The Sun on June 12, 2022

 Today's panorama features three Active Regions. At the bottom left of the image is AR 3030. To its right is AR 3031, and at the top right is AR 3029. While AR 3030 had been producing M-Class flares earlier in the week, it's magnetic field has stablized. As a result, none of the current ARs are likely to produce flares.

The Sun on June 11, 2022

 AR 3030 is producing M-Class flares. Today's image is a close up of this active group.

The Sun on June 10, 2022

 Today's panorama follows a period of low solar disk activity and several cloudy days. This image was captured through humid and hazy skies, hence the poor quality. New sunspats can be seen emerging on the bottom left of the image, and filamentary structures are visible in a number of places on the disk.
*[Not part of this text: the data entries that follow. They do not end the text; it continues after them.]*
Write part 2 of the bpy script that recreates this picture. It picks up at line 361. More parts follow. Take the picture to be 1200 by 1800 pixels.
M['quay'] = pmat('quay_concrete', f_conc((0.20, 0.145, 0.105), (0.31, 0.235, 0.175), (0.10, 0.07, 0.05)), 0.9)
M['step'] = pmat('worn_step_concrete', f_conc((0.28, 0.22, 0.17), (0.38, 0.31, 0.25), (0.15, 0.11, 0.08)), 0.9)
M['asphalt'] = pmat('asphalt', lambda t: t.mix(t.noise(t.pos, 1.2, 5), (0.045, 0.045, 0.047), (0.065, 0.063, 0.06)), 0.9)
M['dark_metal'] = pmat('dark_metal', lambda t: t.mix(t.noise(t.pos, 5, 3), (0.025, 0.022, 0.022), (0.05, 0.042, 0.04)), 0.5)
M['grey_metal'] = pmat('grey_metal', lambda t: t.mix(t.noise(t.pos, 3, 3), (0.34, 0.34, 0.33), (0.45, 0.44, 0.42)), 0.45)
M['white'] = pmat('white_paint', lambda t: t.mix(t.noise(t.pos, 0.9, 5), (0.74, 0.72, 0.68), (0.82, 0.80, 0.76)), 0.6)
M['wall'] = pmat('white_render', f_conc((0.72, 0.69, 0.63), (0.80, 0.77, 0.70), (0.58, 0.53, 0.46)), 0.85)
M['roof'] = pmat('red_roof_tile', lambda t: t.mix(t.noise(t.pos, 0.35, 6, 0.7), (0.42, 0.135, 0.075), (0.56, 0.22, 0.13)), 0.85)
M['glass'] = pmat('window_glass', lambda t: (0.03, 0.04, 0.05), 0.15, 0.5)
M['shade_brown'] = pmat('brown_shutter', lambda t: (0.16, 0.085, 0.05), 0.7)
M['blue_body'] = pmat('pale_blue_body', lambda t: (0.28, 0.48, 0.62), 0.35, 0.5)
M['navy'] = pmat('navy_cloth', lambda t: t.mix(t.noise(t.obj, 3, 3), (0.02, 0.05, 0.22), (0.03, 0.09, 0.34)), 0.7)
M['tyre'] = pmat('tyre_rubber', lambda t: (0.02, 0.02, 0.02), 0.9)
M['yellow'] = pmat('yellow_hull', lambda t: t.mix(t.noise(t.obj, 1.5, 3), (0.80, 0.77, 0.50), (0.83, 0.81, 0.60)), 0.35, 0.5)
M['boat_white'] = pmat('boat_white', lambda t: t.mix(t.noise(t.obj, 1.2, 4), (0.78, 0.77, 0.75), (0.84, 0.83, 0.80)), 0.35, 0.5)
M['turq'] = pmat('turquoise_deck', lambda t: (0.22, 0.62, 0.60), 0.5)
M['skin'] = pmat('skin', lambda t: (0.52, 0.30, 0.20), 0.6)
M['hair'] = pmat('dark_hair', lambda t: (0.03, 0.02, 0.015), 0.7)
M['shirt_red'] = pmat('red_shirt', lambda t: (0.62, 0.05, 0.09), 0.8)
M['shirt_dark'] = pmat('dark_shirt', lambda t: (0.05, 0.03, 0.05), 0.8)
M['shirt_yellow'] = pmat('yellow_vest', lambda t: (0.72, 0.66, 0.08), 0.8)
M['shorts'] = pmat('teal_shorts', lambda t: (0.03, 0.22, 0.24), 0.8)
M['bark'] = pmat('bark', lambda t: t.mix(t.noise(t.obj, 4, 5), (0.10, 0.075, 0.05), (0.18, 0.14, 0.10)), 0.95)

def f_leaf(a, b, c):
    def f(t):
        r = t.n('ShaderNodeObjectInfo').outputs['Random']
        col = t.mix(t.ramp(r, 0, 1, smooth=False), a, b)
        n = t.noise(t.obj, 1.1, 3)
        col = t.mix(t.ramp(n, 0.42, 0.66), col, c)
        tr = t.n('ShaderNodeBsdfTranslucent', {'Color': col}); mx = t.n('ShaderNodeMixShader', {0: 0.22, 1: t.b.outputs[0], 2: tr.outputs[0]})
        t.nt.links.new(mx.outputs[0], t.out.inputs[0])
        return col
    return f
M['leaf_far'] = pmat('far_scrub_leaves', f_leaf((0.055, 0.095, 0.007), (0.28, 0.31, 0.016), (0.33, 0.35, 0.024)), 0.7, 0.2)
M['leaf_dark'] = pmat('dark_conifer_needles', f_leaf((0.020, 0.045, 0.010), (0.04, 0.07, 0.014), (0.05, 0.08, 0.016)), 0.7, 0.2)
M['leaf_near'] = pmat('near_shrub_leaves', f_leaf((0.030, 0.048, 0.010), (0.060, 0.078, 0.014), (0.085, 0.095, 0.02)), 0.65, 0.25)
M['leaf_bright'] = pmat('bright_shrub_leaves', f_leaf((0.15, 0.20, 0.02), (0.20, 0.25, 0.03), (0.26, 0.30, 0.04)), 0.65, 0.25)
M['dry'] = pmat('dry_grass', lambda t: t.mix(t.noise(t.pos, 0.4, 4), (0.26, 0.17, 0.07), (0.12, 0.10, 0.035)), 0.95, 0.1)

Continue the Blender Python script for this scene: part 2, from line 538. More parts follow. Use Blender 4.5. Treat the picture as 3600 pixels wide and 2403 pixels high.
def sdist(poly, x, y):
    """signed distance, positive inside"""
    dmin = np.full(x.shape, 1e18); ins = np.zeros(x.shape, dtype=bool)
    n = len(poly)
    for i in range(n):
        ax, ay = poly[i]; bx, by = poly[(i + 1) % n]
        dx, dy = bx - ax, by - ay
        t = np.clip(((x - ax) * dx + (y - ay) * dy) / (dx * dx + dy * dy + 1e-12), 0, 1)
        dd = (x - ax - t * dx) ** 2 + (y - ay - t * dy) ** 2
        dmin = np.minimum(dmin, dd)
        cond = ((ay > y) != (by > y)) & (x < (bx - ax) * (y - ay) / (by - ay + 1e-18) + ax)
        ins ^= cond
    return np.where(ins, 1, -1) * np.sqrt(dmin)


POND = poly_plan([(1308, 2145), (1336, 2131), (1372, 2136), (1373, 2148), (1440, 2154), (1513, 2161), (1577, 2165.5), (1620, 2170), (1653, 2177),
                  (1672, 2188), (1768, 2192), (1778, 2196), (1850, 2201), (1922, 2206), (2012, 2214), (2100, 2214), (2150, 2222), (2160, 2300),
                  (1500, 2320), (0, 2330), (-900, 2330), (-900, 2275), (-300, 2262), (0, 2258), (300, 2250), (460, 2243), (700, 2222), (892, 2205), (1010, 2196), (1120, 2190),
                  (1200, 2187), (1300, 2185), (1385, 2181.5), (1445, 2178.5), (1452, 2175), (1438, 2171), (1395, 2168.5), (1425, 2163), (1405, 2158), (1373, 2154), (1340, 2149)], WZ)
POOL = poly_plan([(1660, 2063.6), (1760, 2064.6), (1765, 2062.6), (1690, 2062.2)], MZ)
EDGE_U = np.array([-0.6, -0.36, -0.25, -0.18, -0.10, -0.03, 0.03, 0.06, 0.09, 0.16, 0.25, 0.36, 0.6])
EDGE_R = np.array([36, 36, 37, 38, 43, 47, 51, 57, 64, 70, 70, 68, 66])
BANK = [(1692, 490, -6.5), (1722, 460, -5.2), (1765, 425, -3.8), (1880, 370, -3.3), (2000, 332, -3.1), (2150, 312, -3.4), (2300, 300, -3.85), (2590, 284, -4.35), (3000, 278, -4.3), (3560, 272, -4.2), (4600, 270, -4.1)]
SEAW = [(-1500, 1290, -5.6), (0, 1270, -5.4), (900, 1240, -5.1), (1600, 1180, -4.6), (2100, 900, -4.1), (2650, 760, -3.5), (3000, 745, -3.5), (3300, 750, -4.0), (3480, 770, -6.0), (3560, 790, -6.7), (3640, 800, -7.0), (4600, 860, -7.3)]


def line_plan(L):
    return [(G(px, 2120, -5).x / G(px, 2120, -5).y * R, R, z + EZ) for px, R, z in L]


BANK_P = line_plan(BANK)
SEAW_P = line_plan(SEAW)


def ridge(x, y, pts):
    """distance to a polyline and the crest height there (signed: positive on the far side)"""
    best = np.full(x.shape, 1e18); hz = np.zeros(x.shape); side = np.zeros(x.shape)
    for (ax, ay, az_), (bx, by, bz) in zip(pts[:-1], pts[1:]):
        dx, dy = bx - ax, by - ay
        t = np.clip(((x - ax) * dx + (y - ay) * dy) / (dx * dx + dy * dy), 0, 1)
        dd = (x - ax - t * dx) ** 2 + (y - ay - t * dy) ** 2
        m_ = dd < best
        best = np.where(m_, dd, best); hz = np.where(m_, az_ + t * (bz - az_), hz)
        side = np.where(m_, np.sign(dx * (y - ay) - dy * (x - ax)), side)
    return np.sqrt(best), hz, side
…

The emerging spots currently have the potential for M-Class flares, so I will try to follow them as they track across the disk (weather permitting).

The Sun on June 2, 2022

Imaged though hot and hazy skies (we are expected to tie a record high today here in Charlotte), today's Sun is relatively quiet. At the top left limb is a large looping prominence; directly opposite is a long, snaking filament. Activity is expected to increase over the next few days, so I am hoping the weather cooperates and I am able to follow it.

The Sun on June 1, 2022

 I haven't imaged the Sun in a couple of days as activity has been very quiet. There is now the potential for some rapid growth in one or more of the Active Regions on the disk. Today's image is a baseline that can be used to track this growth and development when/if it happens.